[start]

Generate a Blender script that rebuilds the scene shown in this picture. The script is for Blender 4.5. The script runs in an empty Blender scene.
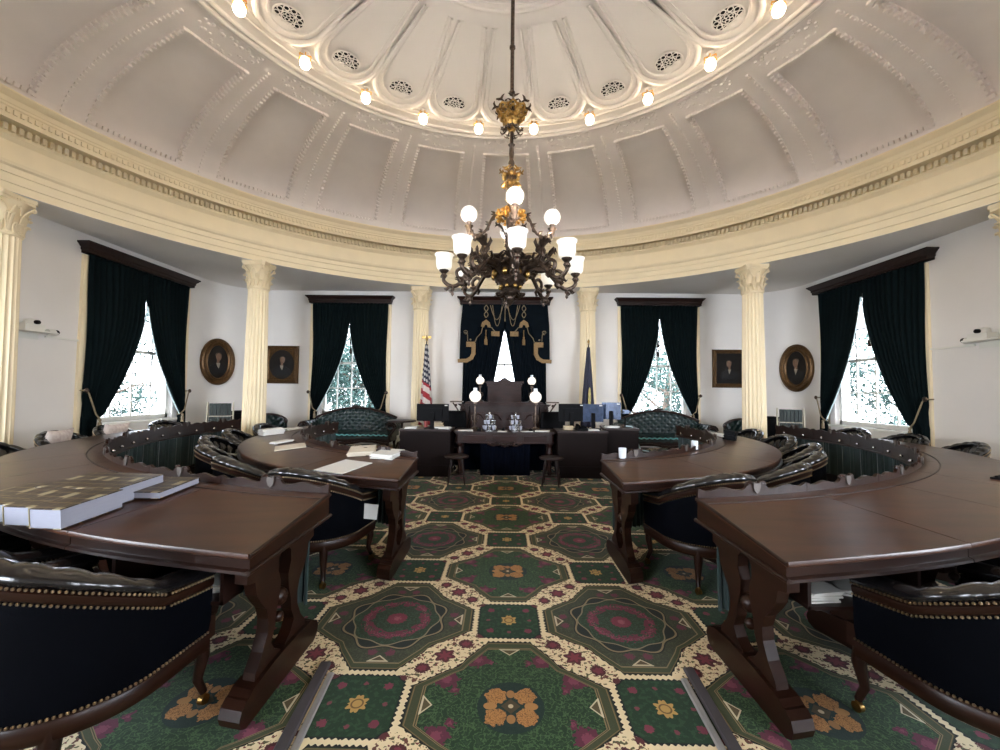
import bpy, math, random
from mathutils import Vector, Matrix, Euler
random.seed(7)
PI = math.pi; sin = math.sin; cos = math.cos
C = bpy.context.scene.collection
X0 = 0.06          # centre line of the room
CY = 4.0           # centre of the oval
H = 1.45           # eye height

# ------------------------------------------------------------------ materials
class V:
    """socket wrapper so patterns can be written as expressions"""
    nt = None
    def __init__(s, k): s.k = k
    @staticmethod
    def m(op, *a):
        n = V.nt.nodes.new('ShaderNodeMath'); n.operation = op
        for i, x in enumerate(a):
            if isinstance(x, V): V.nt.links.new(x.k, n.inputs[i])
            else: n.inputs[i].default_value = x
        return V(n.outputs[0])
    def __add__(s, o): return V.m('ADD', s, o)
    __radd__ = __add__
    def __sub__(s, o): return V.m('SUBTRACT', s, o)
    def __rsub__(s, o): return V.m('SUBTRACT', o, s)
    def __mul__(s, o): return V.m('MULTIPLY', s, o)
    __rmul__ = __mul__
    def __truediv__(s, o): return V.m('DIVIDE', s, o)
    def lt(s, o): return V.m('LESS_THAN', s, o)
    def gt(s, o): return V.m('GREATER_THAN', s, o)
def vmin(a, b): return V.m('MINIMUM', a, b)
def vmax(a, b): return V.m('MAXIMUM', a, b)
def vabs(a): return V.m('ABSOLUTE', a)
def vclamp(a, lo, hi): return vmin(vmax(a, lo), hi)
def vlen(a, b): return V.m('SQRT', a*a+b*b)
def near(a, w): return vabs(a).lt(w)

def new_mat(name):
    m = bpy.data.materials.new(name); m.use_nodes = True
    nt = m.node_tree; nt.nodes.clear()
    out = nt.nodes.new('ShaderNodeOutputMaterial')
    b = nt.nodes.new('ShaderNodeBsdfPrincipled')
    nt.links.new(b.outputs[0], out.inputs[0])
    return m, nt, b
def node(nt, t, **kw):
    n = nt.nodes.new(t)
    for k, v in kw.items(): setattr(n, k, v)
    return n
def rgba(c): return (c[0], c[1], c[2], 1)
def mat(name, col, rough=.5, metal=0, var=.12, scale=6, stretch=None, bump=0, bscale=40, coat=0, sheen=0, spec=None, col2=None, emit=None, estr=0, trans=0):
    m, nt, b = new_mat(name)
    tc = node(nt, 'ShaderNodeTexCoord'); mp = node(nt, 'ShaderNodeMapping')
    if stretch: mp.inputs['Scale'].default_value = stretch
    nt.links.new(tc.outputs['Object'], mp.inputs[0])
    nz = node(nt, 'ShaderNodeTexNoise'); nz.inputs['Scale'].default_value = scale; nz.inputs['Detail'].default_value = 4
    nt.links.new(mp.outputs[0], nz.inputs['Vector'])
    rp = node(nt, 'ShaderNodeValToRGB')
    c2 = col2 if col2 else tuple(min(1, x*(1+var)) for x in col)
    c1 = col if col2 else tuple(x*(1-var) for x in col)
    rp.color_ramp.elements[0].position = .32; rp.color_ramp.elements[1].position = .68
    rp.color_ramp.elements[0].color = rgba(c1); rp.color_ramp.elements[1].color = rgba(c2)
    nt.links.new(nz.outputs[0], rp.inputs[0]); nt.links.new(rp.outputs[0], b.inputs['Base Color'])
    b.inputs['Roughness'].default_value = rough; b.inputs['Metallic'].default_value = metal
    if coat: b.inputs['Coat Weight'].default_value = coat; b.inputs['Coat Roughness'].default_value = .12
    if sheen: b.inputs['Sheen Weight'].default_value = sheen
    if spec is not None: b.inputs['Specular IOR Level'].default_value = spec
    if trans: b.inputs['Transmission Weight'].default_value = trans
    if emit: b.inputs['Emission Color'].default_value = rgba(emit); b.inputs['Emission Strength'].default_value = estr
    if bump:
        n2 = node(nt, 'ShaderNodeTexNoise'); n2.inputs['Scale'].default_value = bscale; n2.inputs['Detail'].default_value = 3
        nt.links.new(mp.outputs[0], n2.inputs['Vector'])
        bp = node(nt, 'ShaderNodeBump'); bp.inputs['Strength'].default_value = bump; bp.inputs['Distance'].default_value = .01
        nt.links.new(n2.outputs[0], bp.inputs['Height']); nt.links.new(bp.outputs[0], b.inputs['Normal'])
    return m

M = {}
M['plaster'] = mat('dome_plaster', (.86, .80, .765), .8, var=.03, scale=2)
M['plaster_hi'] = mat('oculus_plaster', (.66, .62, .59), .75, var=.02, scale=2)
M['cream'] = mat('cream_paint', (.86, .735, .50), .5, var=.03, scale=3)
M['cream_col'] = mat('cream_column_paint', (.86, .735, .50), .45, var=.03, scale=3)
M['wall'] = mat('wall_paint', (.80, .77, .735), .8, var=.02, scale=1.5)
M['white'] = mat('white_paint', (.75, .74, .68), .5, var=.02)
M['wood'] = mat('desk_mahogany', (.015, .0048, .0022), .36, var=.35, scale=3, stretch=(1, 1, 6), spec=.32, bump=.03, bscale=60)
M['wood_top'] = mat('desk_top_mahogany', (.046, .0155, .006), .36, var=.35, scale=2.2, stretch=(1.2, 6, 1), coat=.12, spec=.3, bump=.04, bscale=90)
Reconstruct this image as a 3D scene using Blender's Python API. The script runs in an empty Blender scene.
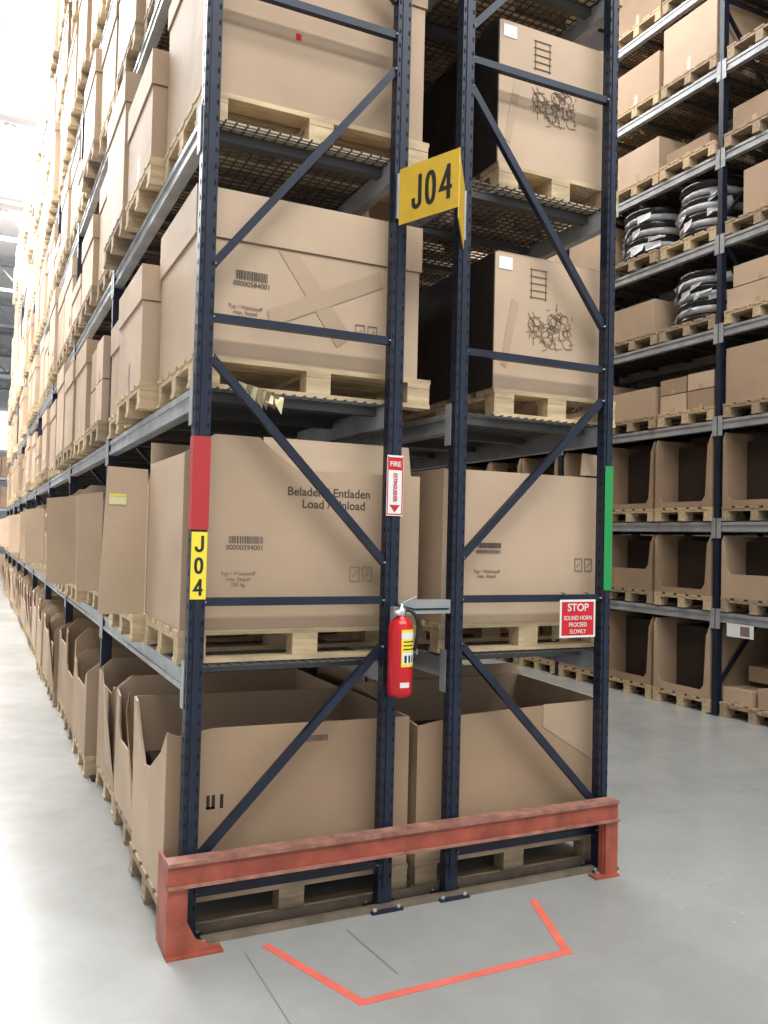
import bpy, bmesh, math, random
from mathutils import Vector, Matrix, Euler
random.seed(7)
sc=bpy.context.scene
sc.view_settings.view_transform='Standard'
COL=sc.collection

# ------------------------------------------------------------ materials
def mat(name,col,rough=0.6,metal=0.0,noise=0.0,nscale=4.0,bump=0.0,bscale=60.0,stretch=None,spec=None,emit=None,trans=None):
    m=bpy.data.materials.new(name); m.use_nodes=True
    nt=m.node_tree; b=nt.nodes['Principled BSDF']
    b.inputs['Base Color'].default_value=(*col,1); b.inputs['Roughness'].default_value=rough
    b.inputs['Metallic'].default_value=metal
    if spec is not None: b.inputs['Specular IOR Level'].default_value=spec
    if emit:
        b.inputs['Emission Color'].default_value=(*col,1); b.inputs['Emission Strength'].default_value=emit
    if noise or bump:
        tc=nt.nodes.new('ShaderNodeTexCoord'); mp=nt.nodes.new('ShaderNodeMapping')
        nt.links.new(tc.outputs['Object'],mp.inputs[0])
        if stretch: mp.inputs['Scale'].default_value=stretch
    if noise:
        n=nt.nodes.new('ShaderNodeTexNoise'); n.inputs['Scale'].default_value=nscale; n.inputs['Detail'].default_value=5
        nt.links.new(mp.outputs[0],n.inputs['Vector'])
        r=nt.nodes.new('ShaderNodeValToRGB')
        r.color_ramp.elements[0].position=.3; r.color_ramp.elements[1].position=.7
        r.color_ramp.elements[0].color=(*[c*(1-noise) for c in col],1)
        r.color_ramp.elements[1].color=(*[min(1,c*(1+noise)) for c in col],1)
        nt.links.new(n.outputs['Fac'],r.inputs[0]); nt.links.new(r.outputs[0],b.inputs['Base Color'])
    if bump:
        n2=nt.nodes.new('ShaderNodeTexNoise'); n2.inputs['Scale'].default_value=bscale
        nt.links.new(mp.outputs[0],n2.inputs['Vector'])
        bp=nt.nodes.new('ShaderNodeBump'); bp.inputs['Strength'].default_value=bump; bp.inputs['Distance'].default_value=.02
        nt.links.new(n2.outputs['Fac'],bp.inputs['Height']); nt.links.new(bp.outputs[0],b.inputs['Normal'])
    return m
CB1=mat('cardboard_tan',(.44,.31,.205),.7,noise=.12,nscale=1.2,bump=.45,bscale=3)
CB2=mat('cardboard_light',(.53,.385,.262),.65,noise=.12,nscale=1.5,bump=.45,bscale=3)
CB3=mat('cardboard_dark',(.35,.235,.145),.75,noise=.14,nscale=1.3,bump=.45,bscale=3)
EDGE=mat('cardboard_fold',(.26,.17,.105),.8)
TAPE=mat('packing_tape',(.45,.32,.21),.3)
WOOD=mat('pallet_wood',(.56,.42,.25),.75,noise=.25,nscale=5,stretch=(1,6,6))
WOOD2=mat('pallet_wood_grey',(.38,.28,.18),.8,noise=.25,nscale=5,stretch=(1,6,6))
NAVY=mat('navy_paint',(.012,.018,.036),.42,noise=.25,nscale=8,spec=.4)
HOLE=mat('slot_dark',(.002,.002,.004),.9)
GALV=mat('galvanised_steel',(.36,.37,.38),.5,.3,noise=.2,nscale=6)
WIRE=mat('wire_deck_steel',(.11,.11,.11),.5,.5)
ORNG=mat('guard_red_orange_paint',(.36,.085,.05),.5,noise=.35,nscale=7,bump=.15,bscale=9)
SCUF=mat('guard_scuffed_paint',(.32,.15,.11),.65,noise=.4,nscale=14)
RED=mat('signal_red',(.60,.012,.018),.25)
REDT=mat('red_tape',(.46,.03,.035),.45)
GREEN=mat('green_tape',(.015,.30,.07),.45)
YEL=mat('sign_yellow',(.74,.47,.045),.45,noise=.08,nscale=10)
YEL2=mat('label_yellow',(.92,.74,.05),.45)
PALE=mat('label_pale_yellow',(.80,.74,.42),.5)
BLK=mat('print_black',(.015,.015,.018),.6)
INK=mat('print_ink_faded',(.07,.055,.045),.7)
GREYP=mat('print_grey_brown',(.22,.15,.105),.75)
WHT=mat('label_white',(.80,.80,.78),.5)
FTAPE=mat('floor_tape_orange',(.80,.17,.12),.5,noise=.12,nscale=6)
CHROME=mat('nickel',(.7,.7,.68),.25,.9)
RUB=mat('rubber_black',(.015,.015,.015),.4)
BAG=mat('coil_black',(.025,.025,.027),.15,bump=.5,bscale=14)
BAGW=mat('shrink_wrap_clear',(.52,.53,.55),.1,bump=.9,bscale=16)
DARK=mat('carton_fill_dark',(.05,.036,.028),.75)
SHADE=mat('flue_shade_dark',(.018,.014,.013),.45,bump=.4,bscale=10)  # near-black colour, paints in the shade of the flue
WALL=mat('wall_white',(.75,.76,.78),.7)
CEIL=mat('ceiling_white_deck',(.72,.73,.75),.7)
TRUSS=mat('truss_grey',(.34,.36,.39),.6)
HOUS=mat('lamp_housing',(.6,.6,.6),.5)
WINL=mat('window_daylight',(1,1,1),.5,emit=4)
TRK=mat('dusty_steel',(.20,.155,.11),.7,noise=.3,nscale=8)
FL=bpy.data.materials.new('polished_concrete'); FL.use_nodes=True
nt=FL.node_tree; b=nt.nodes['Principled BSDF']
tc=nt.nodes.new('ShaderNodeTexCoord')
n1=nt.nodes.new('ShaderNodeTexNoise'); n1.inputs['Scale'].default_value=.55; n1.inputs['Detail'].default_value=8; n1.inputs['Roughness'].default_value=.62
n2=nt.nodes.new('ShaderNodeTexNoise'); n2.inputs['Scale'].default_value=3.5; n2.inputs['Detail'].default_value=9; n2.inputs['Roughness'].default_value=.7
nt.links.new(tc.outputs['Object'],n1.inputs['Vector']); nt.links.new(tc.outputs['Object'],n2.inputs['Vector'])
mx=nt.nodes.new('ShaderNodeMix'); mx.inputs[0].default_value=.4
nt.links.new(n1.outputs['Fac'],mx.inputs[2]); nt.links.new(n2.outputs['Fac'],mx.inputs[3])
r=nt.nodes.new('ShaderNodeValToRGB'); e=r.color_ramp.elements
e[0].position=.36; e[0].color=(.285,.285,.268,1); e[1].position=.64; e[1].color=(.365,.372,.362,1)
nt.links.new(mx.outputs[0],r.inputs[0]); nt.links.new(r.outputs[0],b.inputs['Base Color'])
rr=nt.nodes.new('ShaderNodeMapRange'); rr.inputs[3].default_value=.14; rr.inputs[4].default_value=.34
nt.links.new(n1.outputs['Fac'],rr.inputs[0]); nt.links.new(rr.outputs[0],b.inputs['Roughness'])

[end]

## Objective:
Locate the word "scene" in the entries, and copy every line where it is found.

## Finished exercise:
Generate a Blender script that rebuilds the scene shown in this picture. The script is for Blender 4.5. The script runs in an empty Blender scene.
C = bpy.context.scene.collection
Reconstruct this image as a 3D scene using Blender's Python API. The script runs in an empty Blender scene.
sc=bpy.context.scene